▸ **Provided records**
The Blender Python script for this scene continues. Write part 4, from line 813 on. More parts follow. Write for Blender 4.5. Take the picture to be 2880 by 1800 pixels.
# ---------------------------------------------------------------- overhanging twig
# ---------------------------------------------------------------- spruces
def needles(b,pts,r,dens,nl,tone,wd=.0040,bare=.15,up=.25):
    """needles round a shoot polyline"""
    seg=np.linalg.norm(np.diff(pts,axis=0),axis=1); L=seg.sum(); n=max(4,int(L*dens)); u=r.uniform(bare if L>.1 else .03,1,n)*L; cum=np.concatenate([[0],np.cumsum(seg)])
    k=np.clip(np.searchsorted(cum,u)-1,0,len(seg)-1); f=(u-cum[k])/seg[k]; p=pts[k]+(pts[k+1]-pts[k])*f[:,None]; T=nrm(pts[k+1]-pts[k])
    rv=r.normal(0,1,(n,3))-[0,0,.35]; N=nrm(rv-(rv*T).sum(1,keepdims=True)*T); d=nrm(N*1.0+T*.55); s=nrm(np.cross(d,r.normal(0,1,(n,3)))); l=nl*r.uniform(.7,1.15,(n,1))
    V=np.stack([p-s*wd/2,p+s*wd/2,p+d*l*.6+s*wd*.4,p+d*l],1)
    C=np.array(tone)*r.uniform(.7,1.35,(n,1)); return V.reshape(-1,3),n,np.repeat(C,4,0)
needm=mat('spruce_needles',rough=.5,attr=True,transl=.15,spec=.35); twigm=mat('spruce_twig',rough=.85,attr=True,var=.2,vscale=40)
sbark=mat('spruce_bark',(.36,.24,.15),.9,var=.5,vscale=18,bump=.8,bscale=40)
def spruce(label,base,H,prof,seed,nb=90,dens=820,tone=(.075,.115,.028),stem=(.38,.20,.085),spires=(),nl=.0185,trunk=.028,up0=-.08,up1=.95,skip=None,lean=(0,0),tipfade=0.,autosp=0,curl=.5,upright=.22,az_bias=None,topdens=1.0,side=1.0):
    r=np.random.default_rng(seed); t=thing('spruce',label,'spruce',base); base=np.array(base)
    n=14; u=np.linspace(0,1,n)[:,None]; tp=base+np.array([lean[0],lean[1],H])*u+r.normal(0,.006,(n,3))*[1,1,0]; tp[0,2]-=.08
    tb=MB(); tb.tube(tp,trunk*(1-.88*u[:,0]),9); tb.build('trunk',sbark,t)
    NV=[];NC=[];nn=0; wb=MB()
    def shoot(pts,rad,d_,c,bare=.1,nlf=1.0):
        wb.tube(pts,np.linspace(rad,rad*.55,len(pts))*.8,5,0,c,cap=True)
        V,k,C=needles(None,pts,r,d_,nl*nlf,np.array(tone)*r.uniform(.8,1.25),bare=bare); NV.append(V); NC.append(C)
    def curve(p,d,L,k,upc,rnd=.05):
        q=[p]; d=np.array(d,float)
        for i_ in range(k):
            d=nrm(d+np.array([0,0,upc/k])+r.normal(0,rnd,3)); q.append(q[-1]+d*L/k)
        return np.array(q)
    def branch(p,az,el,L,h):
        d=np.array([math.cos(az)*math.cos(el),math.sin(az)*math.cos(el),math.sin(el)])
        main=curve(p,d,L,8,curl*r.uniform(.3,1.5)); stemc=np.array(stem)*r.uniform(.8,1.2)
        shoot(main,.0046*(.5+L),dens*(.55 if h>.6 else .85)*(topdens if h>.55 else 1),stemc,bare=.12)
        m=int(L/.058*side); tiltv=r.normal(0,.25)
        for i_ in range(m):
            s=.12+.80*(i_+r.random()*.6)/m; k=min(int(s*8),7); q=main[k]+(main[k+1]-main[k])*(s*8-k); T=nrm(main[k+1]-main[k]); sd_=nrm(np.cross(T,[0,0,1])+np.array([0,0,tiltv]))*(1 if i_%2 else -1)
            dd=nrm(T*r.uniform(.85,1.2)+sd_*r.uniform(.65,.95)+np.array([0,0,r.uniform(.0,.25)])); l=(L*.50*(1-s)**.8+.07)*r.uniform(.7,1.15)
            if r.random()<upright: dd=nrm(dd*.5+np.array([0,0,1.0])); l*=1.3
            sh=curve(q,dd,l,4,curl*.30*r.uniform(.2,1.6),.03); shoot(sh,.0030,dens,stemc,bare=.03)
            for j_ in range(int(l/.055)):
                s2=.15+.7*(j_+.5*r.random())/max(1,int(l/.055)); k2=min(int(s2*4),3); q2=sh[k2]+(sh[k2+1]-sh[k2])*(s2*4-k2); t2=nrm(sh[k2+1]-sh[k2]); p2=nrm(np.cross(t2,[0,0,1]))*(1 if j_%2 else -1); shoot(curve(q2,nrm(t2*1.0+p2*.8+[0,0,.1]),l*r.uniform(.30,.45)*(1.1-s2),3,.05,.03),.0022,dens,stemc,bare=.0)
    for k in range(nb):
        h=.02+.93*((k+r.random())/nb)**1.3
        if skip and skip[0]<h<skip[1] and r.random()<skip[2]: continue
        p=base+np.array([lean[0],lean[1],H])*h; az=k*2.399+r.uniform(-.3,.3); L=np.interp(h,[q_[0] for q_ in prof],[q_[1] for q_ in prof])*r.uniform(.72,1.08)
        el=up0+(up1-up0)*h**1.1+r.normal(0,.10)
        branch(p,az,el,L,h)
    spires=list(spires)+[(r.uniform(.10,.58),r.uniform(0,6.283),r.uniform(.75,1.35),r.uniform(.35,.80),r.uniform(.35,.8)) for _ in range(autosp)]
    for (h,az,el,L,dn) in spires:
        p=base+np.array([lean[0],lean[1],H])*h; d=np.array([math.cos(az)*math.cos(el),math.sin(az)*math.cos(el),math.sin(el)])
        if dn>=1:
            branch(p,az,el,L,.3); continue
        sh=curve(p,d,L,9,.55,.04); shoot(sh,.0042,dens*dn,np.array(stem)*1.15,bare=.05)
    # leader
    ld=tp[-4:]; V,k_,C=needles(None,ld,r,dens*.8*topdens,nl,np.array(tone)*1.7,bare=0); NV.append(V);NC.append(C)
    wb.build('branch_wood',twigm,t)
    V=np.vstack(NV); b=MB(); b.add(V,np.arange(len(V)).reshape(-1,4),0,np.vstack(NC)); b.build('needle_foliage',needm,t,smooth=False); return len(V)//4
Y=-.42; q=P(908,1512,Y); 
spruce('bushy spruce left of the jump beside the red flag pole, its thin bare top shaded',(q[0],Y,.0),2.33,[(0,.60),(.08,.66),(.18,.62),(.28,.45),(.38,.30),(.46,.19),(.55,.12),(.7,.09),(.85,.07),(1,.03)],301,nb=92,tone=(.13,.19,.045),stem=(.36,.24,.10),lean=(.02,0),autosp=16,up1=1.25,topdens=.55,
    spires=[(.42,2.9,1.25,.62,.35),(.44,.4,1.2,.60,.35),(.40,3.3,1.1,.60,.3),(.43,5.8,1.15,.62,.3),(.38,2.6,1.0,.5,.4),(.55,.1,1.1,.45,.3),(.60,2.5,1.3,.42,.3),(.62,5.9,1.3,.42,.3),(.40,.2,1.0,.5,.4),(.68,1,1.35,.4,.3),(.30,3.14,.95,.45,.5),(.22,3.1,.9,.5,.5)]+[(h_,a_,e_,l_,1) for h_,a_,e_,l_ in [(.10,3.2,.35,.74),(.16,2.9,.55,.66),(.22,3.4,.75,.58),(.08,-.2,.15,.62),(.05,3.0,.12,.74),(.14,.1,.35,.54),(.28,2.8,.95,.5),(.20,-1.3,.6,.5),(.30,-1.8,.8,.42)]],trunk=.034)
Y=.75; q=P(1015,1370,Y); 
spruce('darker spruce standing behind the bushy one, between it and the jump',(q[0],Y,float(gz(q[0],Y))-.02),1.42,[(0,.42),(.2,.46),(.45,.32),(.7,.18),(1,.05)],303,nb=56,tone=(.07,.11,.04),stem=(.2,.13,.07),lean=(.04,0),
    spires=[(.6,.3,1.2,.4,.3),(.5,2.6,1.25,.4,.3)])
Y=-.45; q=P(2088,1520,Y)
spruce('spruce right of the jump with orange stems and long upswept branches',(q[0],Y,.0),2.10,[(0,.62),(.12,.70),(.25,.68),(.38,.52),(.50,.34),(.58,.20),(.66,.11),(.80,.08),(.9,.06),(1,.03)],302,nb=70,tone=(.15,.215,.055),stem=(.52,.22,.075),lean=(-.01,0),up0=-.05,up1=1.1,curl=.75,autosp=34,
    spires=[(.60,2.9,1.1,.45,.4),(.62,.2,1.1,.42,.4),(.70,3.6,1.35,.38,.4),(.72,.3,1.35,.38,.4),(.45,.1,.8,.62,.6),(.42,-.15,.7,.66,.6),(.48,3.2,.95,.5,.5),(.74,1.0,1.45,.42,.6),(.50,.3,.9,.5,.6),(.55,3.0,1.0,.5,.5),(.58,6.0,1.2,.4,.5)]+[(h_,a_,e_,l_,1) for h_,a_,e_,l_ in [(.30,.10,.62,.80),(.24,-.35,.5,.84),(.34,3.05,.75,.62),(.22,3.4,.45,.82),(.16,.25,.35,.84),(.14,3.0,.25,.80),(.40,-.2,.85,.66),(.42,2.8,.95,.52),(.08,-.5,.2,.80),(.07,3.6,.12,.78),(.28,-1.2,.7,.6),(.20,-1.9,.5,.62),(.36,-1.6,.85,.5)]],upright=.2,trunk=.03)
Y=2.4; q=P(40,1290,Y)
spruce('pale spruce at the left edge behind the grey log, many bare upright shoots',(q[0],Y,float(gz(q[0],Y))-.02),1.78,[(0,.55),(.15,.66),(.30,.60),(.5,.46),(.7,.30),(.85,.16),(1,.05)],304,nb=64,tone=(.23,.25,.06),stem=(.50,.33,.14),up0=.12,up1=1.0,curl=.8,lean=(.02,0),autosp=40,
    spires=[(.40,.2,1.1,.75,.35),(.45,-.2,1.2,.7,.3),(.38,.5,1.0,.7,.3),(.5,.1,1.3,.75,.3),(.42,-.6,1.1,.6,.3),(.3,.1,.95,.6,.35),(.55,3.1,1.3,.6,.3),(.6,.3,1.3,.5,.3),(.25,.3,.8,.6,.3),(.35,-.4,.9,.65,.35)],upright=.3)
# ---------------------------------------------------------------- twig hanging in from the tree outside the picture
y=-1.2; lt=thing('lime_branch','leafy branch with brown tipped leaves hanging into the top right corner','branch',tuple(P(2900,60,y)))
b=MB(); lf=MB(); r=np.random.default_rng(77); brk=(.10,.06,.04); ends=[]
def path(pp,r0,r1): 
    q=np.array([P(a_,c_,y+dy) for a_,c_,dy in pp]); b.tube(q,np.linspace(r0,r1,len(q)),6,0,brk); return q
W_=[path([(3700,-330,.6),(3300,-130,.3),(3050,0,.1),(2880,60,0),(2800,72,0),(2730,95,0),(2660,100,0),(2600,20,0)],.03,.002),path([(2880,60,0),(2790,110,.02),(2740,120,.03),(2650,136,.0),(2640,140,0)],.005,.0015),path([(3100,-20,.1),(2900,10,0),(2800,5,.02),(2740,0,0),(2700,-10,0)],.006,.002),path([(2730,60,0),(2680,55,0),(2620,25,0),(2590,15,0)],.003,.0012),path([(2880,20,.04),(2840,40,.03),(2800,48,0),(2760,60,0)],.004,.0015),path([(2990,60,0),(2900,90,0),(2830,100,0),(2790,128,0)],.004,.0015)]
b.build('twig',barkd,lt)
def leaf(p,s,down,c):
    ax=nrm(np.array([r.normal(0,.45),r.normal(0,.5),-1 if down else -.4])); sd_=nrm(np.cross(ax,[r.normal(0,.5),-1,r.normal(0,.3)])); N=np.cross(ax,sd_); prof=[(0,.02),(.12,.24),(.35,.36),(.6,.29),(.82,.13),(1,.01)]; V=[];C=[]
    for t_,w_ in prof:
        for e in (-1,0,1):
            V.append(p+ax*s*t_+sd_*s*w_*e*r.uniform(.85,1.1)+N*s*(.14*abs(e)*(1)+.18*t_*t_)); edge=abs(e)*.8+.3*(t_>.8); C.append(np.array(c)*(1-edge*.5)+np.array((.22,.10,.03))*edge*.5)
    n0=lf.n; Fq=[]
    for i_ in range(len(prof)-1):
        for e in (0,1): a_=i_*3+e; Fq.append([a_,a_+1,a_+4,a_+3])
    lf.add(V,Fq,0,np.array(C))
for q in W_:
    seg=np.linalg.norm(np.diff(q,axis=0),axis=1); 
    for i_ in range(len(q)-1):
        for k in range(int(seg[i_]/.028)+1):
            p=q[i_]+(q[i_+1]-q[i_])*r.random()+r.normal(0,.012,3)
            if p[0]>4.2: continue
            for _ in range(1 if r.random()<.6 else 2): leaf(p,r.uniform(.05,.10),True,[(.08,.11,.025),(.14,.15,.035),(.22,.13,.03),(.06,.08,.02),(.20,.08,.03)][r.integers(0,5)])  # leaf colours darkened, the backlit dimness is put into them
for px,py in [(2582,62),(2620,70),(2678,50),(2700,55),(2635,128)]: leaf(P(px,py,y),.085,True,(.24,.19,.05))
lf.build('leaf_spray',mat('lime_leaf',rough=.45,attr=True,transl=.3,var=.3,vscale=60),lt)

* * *

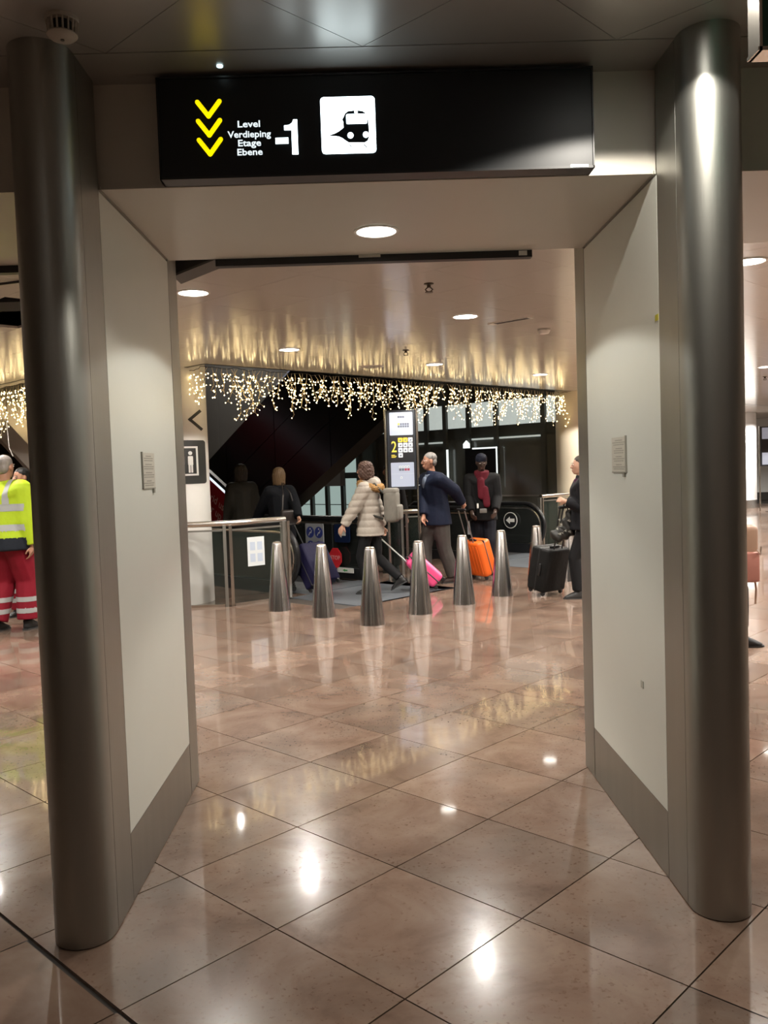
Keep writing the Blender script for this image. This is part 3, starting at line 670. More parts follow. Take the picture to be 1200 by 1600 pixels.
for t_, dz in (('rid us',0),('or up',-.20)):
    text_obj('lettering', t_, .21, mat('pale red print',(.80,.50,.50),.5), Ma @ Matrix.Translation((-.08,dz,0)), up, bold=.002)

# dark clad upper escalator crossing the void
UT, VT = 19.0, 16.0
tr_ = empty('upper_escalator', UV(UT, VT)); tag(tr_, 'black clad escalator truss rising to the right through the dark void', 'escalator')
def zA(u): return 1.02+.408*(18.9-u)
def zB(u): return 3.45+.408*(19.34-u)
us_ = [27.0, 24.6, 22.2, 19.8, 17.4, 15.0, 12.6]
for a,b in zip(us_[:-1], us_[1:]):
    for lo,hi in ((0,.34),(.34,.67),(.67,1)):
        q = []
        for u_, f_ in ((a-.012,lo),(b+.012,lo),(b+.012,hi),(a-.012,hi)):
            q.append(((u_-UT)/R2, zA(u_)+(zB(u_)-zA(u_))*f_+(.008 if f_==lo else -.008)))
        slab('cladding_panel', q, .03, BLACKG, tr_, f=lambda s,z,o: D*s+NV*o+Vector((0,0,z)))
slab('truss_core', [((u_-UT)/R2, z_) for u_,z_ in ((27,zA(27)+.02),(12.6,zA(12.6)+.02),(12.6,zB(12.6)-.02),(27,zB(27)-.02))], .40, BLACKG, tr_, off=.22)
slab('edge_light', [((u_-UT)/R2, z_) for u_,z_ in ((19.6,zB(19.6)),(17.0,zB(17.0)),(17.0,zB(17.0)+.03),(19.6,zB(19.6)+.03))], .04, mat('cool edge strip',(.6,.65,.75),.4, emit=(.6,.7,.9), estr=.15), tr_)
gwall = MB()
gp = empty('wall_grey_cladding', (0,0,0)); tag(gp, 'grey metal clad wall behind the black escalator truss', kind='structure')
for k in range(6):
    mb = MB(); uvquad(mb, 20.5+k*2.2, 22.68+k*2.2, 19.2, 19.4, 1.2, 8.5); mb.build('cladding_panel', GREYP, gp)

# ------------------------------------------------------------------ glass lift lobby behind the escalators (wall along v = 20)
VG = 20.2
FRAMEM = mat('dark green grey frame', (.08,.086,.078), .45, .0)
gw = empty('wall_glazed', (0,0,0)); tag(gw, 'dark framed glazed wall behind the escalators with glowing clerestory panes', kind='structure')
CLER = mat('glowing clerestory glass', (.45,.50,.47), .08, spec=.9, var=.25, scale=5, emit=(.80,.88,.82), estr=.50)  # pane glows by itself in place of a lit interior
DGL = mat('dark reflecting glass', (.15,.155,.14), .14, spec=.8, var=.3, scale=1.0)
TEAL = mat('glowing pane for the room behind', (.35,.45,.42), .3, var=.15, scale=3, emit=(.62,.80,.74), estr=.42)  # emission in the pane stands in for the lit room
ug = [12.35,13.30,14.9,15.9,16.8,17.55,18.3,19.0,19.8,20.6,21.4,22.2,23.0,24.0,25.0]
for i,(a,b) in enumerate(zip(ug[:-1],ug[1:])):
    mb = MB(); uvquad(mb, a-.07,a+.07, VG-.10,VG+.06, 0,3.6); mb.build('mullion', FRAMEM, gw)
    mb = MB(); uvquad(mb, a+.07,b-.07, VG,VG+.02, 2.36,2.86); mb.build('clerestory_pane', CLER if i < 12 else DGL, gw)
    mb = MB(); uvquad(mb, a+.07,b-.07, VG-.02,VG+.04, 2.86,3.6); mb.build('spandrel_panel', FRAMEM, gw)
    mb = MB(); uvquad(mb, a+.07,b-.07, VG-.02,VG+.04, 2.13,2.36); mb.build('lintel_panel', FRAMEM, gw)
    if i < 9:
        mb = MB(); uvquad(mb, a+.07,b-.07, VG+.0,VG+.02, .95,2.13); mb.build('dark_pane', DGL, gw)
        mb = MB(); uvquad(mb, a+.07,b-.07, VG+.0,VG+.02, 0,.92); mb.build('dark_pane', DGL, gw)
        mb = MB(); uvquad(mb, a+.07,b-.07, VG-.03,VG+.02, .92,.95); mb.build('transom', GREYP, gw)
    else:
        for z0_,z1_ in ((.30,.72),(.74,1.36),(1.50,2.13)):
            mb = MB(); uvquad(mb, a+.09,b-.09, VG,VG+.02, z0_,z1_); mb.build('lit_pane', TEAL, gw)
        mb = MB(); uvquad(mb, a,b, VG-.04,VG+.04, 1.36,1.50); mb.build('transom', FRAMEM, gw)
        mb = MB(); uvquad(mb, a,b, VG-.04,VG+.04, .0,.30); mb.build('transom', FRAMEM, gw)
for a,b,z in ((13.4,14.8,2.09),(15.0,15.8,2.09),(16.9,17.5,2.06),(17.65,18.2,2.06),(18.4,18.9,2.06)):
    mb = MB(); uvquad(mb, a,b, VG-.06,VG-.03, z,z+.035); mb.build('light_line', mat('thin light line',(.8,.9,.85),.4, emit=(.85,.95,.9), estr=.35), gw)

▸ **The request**
Only the lines from the one bearing "Keep writing the" through the one bearing "text_obj('lettering', t_, .21, mat('pale" should be repeated, exactly as given.

▸ **Solution to this problem**
Keep writing the Blender script for this image. This is part 3, starting at line 670. More parts follow. Take the picture to be 1200 by 1600 pixels.
for t_, dz in (('rid us',0),('or up',-.20)):
    text_obj('lettering', t_, .21, mat('pale red print',(.80,.50,.50),.5), Ma @ Matrix.Translation((-.08,dz,0)), up, bold=.002)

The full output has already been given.